The heart of the new economy will be international transportation. You must take the lead in creating a new vision for the City of L.A. as "International Gateway of the Pacific Rim."

We need to become a Hong Kong type city. You need to lead an effort to create a new spirit of internationalism of the city. This will take the restoration of districts like Chinatown as important for our international future.

4. Reorganize the City

I do not believe the voters are as interested in the strength of the mayor as they are about the impossible civic bureaucracy. While I support a stronger mayor, I think the campaign should focus on key re­organization of civic bureaucracy around neighborhood precincts. The notion would be to have a more streamlined and user-friendly government.

First, several of our public bureaucracies need to be consolidated and reoriented to serving communities and not functions. You should propose mergers of the Redevelopment, Planning and Community Development Departments with District Directors under a single administrator. Similarly, they should combine Public Safety Departments along with the various public social service agencies into a single agency with district offices. I think that measuring the effectiveness of our bureaucracy by what it produces in neighborhoods will have considerable appeal to our voters. I realize some will suggest that it will only further Balkanize this fragmented community but I do not think so. 

5. Community Policing and Education

These must become the linchpins of any new effort to reduce crime. We will need to stabilize communities through more education. You should launch a program that provides college tutors for an after school program in all of our park and recreation centers in the city. They should integrate this program with community policing so that we deal with both the social and educational issues of neighborhoods.

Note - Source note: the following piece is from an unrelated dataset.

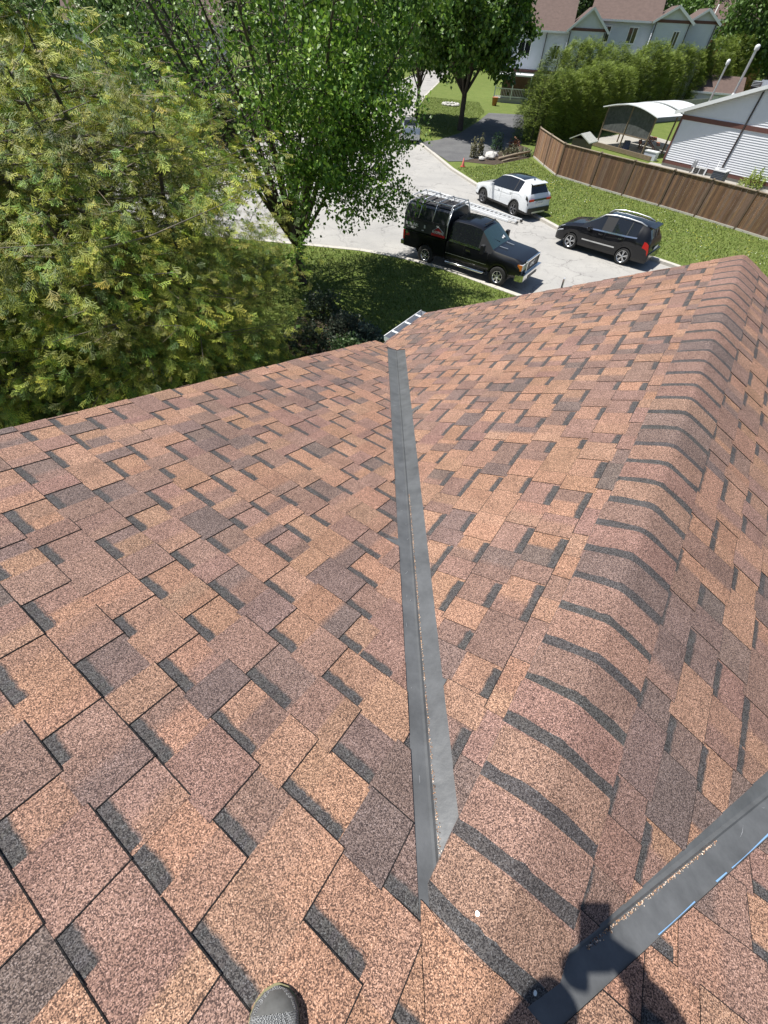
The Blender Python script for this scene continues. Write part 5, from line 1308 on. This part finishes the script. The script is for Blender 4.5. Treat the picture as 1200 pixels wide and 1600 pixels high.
# AC unit
ac = empty('air_conditioner', (22.45, 36.7, ZG), math.atan2(-5.9, 5.1), 'dark grey air conditioner with white top by the sided wall', 'air conditioner')
b = MB(); b.box((0, 0, .45), (.78, .78, .82)); b.build('casing', mat('dark slatted casing', (.055, .065, .08), .5), ac)
for k in range(9): b = MB(); b.box((0, 0, .10+.085*k), (.80, .80, .018)); b.build('louvre', mat('ac louvre', (.11, .125, .15), .45) if k == 0 else bpy.data.materials['ac louvre'], ac)
b = MB(); b.box((0, 0, .89), (.84, .84, .07)); tp_ = b.build('top_cover', M['white_metal'], ac); b = MB(); b.lathe([(.30, .93), (.27, .94), (.05, .96), (0, .96)], n=18); b.build('fan_guard', M['grey_metal'], tp_)
# gas meter + leaning poles
gm_ = empty('gas_meter', (22.3, 40.2, ZG), math.atan2(-5.9, 5.1), 'grey gas meter with curved pipe on the sided wall', 'meter')
b = MB(); b.box((0, 0, .55), (.26, .2, .34), None, None, 0, .9); b.build('meter_body', M['grey_metal'], gm_)
b = MB(); b.tube([(-.1, 0, .0), (-.1, 0, .75), (0, 0, .85), (.1, 0, .75), (.1, 0, .7)], .03, 6); b.tube([(.3, 0, 0), (.3, 0, .7), (.9, .0, .75), (.9, 0, 0)], .015, 5); b.build('pipe', M['grey_metal'], gm_)
b = MB(); b.beam((23.1, 38.5, ZG), (23.3, 38.95, 1.15), .05, .04); tag(b.build('pole', M['white_vinyl']), 'short white pole leaning on the sided wall', 'pole')
# shade canopy over the patio
pg = empty('shade_canopy', (18.6, 47.8, 0), 0, 'patio canopy with curved white metal roof and mesh screen', 'gazebo')
PI_ = Matrix.Translation((18.6, 47.8, 0)).inverted()
def pp(mb, nm, m, parent=None):
    o = mb.build(nm, m); o.parent = parent or pg
    if not parent: o.matrix_parent_inverse = PI_
    return o
Apt, Bpt = Vector((17.75, 49.5, 0)), Vector((20.3, 45.3, 0)); ex = (Bpt-Apt).normalized(); ey = Vector((-ex.y, ex.x, 0)); ey = ey if ey.y > 0 else -ey; LW = (Bpt-Apt).length
M['canopy_white'] = mat('white canopy sheet', (.80, .82, .83), .35)
M['timber'] = mat('grey brown timber', (.20, .15, .10), .85, var=.3, vscale=8)
M['mesh_screen'] = mat('dark mesh screen', (.085, .09, .09), .75, var=.5, vscale=5)
def cp(a, b, z): return Apt+ex*a+ey*b+UP*z
for sec_i, (b0, b1, lo) in enumerate(((-.35, 2.9, 0), (3.2, 6.2, .05))):
    mb = MB(); V = []; n = 12
    for i in range(n+1):
        t = i/n; z = 2.52+.42*math.sin(math.pi*t)+lo
        for bb in (b0, b1): V.append(cp(-.35+(LW+.7)*t, bb, z))
    F = [(2*i, 2*i+1, 2*i+3, 2*i+2) for i in range(n)]; mb.quads(V, F); mb.quads([v-UP*.06 for v in V], F)
    for k in (0, 1):
        for i in range(n): a_, c_ = V[2*i+k], V[2*i+2+k]; mb.poly([a_, c_, c_-UP*.06, a_-UP*.06])
    pp(mb, 'canopy_roof', M['canopy_white'])
for a_ in (0, LW/2, LW):
    for b_ in (0, 2.7): mb = MB(); mb.beam(cp(a_, b_, ZG), cp(a_, b_, 2.5+(.4 if a_ == LW/2 else 0)), .10, .10); pp(mb, 'post', M['timber'])
for a0, a1 in ((.05, LW/2-.05), (LW/2+.05, LW-.05)):
    mb = MB(); z0_ = 1.15; V = [cp(a0, 0, z0_), cp(a1, 0, z0_), cp(a1, 0, 2.52+.40*math.sin(math.pi*a1/LW)), cp(a0, 0, 2.52+.40*math.sin(math.pi*a0/LW))]; mb.poly(V); mb.poly([v+ey*.02 for v in V]); pp(mb, 'mesh_screen', M['mesh_screen'])
for (p, q) in ((cp(0, -.03, 1.12), cp(LW, -.03, 1.12)), (cp(0, -.03, 1.12), cp(0, -.03, 2.55)), (cp(LW, -.03, 1.12), cp(LW, -.03, 2.55)), (cp(LW/2, -.03, 1.12), cp(LW/2, -.03, 2.9))): mb = MB(); mb.beam(p, q, .06, .06); pp(mb, 'screen_frame', M['timber'])
dkb = MB(); dkb.beam(cp(-.5, -.9, .28), cp(LW+1.6, -.9, .28), .12, .26); tag(dkb.build('patio_edging', M['timber']), 'low timber edging in front of the shaded patio', 'edging')
# red patio bench/table, and deck furniture
tb = empty('picnic_table', (21.9, 48.3, ZG), 1.2, 'red brown wooden table with benches beside the canopy', 'table')
M['redwood'] = mat('red stained wood', (.30, .12, .08), .7, var=.2)
for k in range(6): b = MB(); b.box((0, -.4+.16*k, .75), (1.7, .14, .04)); b.build('plank', M['redwood'], tb)
for s in (-1, 1): b = MB(); b.box((0, s*.75, .45), (1.7, .28, .04)); b.build('bench_seat', M['redwood'], tb); b = MB(); b.beam((s*.6, -.7, 0), (s*.6, .3, .74), .08, .05); b.beam((s*.6, .7, 0), (s*.6, -.3, .74), .08, .05); b.build('leg', M['redwood'], tb)
bx_ = empty('storage_box', (20.6, 44.2, ZG), -.86, 'pale storage box near the corner of the sided house', 'box')
b = MB(); b.box((0, 0, .25), (1.0, .5, .5)); b.build('box_body', M['siding_grey'], bx_); b = MB(); b.box((0, 0, .53), (1.06, .56, .06)); b.build('lid', M['white_metal'], bx_)
bc = MB(); bc.box((0, 0, .33), (.5, .5, .62), None, None, 0, .8); tag(bc.build('recycling_bin', mat('dark blue plastic', (.03, .045, .10), .5), None, (19.6, 47.4, ZG)), 'dark blue bin under the shade canopy', 'bin')
# little playhouse roof behind the fence
ph = empty('playhouse', (14.7, 44.3, ZG), -.75, 'small playhouse with pale folded plastic roof behind the fence', 'playhouse')
M['pale_plastic'] = mat('pale grey plastic', (.50, .50, .46), .55, var=.06)
b = MB(); b.box((0, 0, .55), (1.3, 1.1, 1.1)); b.build('wall', mat('brown plastic wall', (.14, .11, .09), .7), ph)
b = MB()
for P in ([(-.85, -.75, 1.05), (.0, -.75, 1.42), (0, .75, 1.42), (-.85, .75, 1.05)], [(0, -.75, 1.42), (.95, -.75, .98), (.95, .75, .98), (0, .75, 1.42)]):
    b.poly(P); b.poly([(p[0], p[1], p[2]-.06) for p in P]); 
    for i in range(4): p, q = P[i], P[(i+1) % 4]; b.poly([p, q, (q[0], q[1], q[2]-.06), (p[0], p[1], p[2]-.06)])
for k in range(9): b.beam((.05, -.7+.175*k, 1.41), (.93, -.7+.175*k, 1.0), .03, .02)
b.build('roof', M['pale_plastic'], ph)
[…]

You should also promote the integration of school programs into public housing and nonprofit community based housing programs. This will stabilize neighborhoods and provide you with an enormous pool of good will at very low cost. 

Conclusion 

As I have said, the key is to do the little things. Please do not expend too much of your energy on either side of the new stadium proposal. The stadium is a good idea, but it is not in any voters' neighborhood nor does it give anyone's kid a job. This is a local election.